Koshi (body dynamics) is the most important thing, if you have poor koshi (body dynamics).

Character is always the most important thing.

My point is that what is important, or appears to be important, depends on what the student is lacking at that given point in his training. If you are missing koshi, it will seem to be overwhelmingly important. But in the grand scheme of things, it is only one of many important aspects of Karate. Koshi is important, but without good footwork it will not work. Bunkai is important, but without proper body dynamics, it will be limited.

Everything is important in Karate. And character is always the most important and essential thing of all.

Respectfully,

Charles C. Goodin

Still Blogging

I realize that I have not written about Karate for a while... actually, since the time of the Sendai earthquake and tsunami. I have not stopped writing, but I have been so saddened by the loss of life and destruction that I did not feel like it was appropriate to write about Karate at this time.

We are seeing a similar reaction here in Hawaii. Many Japanese tourists have canceled their travel arrangements because they do not feel that it is appropriate or respectful to enjoy themselves during a time of national suffering.

In any event, I will be writing more in the coming weeks.

The latest issue of Classical Fighting Arts is out. I wrote an article about Admiral Kenwa Kanna. I am very proud of this article, because it provides information about someone most Karate enthusiasts know little about, and yet he had a great influence on Karate before World War Two. I hope that you will enjoy the article and the issue.

There are some great photos in the issue, including one in the article about Kyoda Juhatsu that I had never seen. I would purchase the magazine just for that photo.
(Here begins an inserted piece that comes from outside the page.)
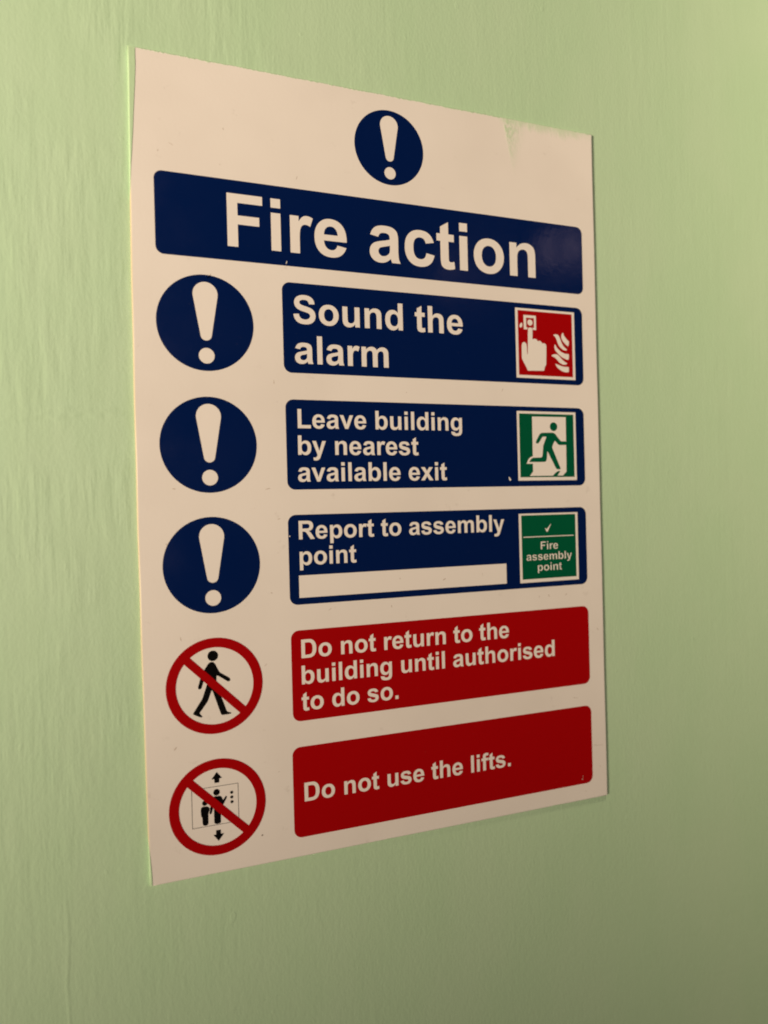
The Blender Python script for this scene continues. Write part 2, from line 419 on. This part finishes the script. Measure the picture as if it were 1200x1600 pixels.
# ------------------------------------------------------------------ lettering (bold grotesque outlines, 2048 units to the em)
G = {
 'i': (569, 'M147 1206L147 1466L428 1466L428 1206ZM147 0L147 1062L428 1062L428 0Z'),
 'l': (569, 'M147 0L147 1466L428 1466L428 0Z'),
 '.': (569, 'M147 0L147 281L428 281L428 0Z'),
 'F': (1251, 'M151 0L151 1466L1156 1466L1156 1218L447 1218L447 871L1059 871L1059 623L447 623L447 0Z'),
 'L': (1251, 'M157 0L157 1454L453 1454L453 247L1189 247L1189 0Z'),
 'r': (797, 'M416 0L135 0L135 1062L396 1062L396 911Q463 1018 516 1052Q570 1086 638 1086Q734 1086 823 1033L736 788Q665 834 604 834Q545 834 504 801Q463 769 439 684Q416 599 416 328Z'),
 'n': (1251, 'M1113 0L832 0L832 542Q832 714 814 764Q796 815 755 843Q715 871 658 871Q585 871 527 831Q469 791 447 725Q426 659 426 481L426 0L145 0L145 1062L406 1062L406 906Q545 1086 756 1086Q849 1086 926 1052Q1003 1019 1042 967Q1082 915 1097 849Q1113 783 1113 660Z'),
 'h': (1251, 'M422 1466L422 927Q558 1086 747 1086Q844 1086 922 1050Q1000 1014 1039 958Q1079 902 1093 834Q1108 766 1108 623L1108 0L827 0L827 561Q827 728 811 773Q795 818 754 844Q714 871 653 871Q583 871 528 837Q473 803 447 734Q422 666 422 532L422 0L141 0L141 1466Z'),
 'u': (1251, 'M847 0L847 159Q789 74 694 25Q600 -24 495 -24Q388 -24 303 23Q218 70 180 155Q142 240 142 390L142 1062L423 1062L423 574Q423 350 438 299Q454 249 495 219Q536 190 599 190Q671 190 728 229Q785 269 806 327Q827 386 827 614L827 1062L1108 1062L1108 0Z'),
 'o': (1251, 'M82 546Q82 686 151 817Q220 948 346 1017Q473 1086 629 1086Q870 1086 1024 929Q1178 773 1178 534Q1178 293 1022 134Q867 -24 631 -24Q485 -24 352 42Q220 108 151 235Q82 363 82 546ZM370 531Q370 373 445 289Q520 205 630 205Q740 205 814 289Q889 373 889 533Q889 689 814 773Q740 857 630 857Q520 857 445 773Q370 689 370 531Z'),
 'e': (1139, 'M762 338L1042 291Q988 137 871 56Q755 -24 580 -24Q303 -24 170 157Q65 302 65 523Q65 787 203 936Q341 1086 552 1086Q789 1086 926 929Q1063 773 1057 450L353 450Q356 325 421 255Q486 186 583 186Q649 186 694 222Q739 258 762 338ZM778 622Q775 744 715 807Q655 871 569 871Q477 871 417 804Q357 737 358 622Z'),
 'a': (1139, 'M357 738L102 784Q145 938 250 1012Q355 1086 562 1086Q750 1086 842 1041Q934 997 971 928Q1009 860 1009 677L1006 349Q1006 209 1019 142Q1033 76 1070 0L792 0Q781 28 765 83Q758 108 755 116Q683 46 601 11Q519 -24 426 -24Q262 -24 167 65Q73 154 73 290Q73 380 116 450Q159 521 236 558Q314 596 460 624Q657 661 733 693L733 721Q733 802 693 836Q653 871 542 871Q467 871 425 841Q383 812 357 738ZM733 510Q679 492 562 467Q445 442 409 418Q354 379 354 319Q354 260 398 217Q442 174 510 174Q586 174 655 224Q706 262 722 317Q733 353 733 454Z'),
 'c': (1139, 'M1073 748L796 698Q782 781 732 823Q683 865 604 865Q499 865 436 792Q374 720 374 550Q374 361 437 283Q501 205 608 205Q688 205 739 250Q790 296 811 407L1087 360Q1044 170 922 73Q800 -24 595 -24Q362 -24 223 123Q85 270 85 530Q85 793 224 939Q363 1086 600 1086Q794 1086 908 1002Q1023 919 1073 748Z'),
 't': (682, 'M634 1062L634 838L442 838L442 410Q442 280 447 258Q453 237 472 223Q492 209 520 209Q559 209 633 236L657 18Q559 -24 435 -24Q359 -24 298 1Q237 27 208 67Q180 108 169 177Q160 226 160 375L160 838L31 838L31 1062L160 1062L160 1273L442 1437L442 1062Z'),
 's': (1139, 'M48 303L330 346Q348 264 403 221Q458 179 557 179Q666 179 721 219Q758 247 758 294Q758 326 738 347Q717 367 644 384Q304 459 213 521Q87 607 87 760Q87 898 196 992Q305 1086 534 1086Q752 1086 858 1015Q964 944 1004 805L739 756Q722 818 674 851Q627 884 539 884Q428 884 380 853Q348 831 348 796Q348 766 376 745Q414 717 638 666Q863 615 952 541Q1040 466 1040 332Q1040 186 918 81Q796 -24 557 -24Q340 -24 213 64Q87 152 48 303Z'),
 'd': (1251, 'M1121 0L860 0L860 156Q795 65 706 20Q618 -24 528 -24Q345 -24 214 123Q84 271 84 535Q84 805 211 945Q338 1086 532 1086Q710 1086 840 938L840 1466L1121 1466ZM371 554Q371 384 418 308Q486 198 608 198Q705 198 773 280Q841 363 841 527Q841 710 775 790Q709 871 606 871Q506 871 438 791Q371 712 371 554Z'),
 'b': (1251, 'M134 0L134 1466L415 1466L415 938Q545 1086 723 1086Q917 1086 1044 945Q1171 805 1171 542Q1171 270 1041 123Q912 -24 727 -24Q636 -24 547 21Q459 67 395 156L395 0ZM413 554Q413 389 465 310Q538 198 659 198Q752 198 817 277Q883 357 883 528Q883 710 817 790Q751 871 648 871Q547 871 480 792Q413 714 413 554Z'),
 'p': (1251, 'M139 1062L401 1062L401 906Q452 986 539 1036Q626 1086 732 1086Q917 1086 1046 941Q1175 796 1175 537Q1175 271 1045 123Q915 -24 730 -24Q642 -24 570 11Q499 46 420 131L420 -404L139 -404ZM417 549Q417 370 488 284Q559 199 661 199Q759 199 824 277Q889 356 889 535Q889 702 822 783Q755 864 656 864Q553 864 485 784Q417 705 417 549Z'),
 'g': (1251, 'M121 -70L442 -109Q450 -165 479 -186Q519 -216 605 -216Q715 -216 770 -183Q807 -161 826 -112Q839 -77 839 17L839 172Q713 0 521 0Q307 0 182 181Q84 324 84 537Q84 804 212 945Q341 1086 532 1086Q729 1086 857 913L857 1062L1120 1062L1120 109Q1120 -79 1089 -172Q1058 -265 1002 -318Q946 -371 852 -401Q759 -431 616 -431Q346 -431 233 -338Q120 -246 120 -104Q120 -90 121 -70ZM372 553Q372 384 437 305Q503 227 599 227Q702 227 773 307Q844 388 844 546Q844 711 776 791Q708 871 604 871Q503 871 437 792Q372 714 372 553Z'),
 'm': (1821, 'M126 1062L385 1062L385 917Q524 1086 716 1086Q818 1086 893 1044Q968 1002 1016 917Q1086 1002 1167 1044Q1248 1086 1340 1086Q1457 1086 1538 1038Q1619 991 1659 899Q1688 831 1688 679L1688 0L1407 0L1407 607Q1407 765 1378 811Q1339 871 1258 871Q1199 871 1147 835Q1095 799 1072 729Q1049 660 1049 510L1049 0L768 0L768 582Q768 737 753 782Q738 827 706 849Q675 871 621 871Q556 871 504 836Q452 801 429 735Q407 669 407 516L407 0L126 0Z'),
 'v': (1139, 'M439 0L11 1062L306 1062L506 520L564 339L621 520L823 1062L1112 1062L690 0Z'),
 'x': (1139, 'M12 0L395 547L28 1062L371 1062L559 770L757 1062L1087 1062L727 559L1120 0L775 0L559 329L341 0Z'),
 'y': (1139, 'M13 1062L312 1062L566 308L814 1062L1105 1062L730 40L663 -145Q626 -238 592 -287Q559 -336 515 -366Q472 -397 408 -414Q345 -431 265 -431Q184 -431 106 -414L81 -194Q147 -207 200 -207Q298 -207 345 -149Q392 -92 417 -3Z'),
 'f': (682, 'M24 1062L180 1062L180 1142Q180 1276 208 1342Q237 1408 313 1449Q390 1491 507 1491Q627 1491 742 1455L704 1259Q637 1275 575 1275Q514 1275 487 1246Q461 1218 461 1137L461 1062L671 1062L671 841L461 841L461 0L180 0L180 841L24 841Z'),
 'D': (1479, 'M148 1466L689 1466Q872 1466 968 1438Q1097 1400 1189 1303Q1281 1206 1329 1065Q1377 925 1377 719Q1377 538 1332 407Q1277 247 1175 148Q1098 73 967 31Q869 0 705 0L148 0ZM444 1218L444 247L665 247Q789 247 844 261Q916 279 963 322Q1011 365 1041 463Q1071 562 1071 732Q1071 902 1041 993Q1011 1084 957 1135Q903 1186 820 1204Q758 1218 577 1218Z'),
 'R': (1479, 'M150 0L150 1466L773 1466Q1008 1466 1114 1426Q1221 1387 1285 1286Q1349 1185 1349 1055Q1349 890 1252 782Q1155 675 962 647Q1058 591 1120 524Q1183 457 1289 286L1468 0L1114 0L900 319Q786 490 744 534Q702 579 655 595Q608 612 506 612L446 612L446 0ZM446 846L665 846Q878 846 931 864Q984 882 1014 926Q1044 970 1044 1036Q1044 1110 1004 1155Q965 1201 893 1213Q857 1218 677 1218L446 1218Z'),
 'S': (1366, 'M74 477L362 505Q388 360 467 292Q547 224 682 224Q825 224 897 284Q970 345 970 426Q970 478 939 514Q909 551 833 578Q781 596 596 642Q358 701 262 787Q127 908 127 1082Q127 1194 190 1291Q254 1389 373 1440Q493 1491 662 1491Q938 1491 1077 1370Q1217 1249 1224 1047L928 1034Q909 1147 846 1196Q784 1246 659 1246Q530 1246 457 1193Q410 1159 410 1102Q410 1050 454 1013Q510 966 726 915Q942 864 1045 809Q1149 755 1207 660Q1266 566 1266 427Q1266 301 1196 191Q1126 81 998 27Q870 -26 679 -26Q401 -26 252 102Q103 231 74 477Z'),
}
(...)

My thoughts and prayers go out to the many people suffering in Japan. When I was a child, I lived at Misawa Air Force Base, Japan, which is north of Sendai. In March of 1968, we had a 7.9 earthquake. I was at school, and will never forget the experience. The ground shook so hard that it was impossible to walk. When it settled down, the hall of my school looked like churning waves. I could not believe that cement could move like that. That earthquake was 100 times weaker than the one in Sendai. I cannot imagine how traumatic that must have been, and we did not have a tsunami (as I recall).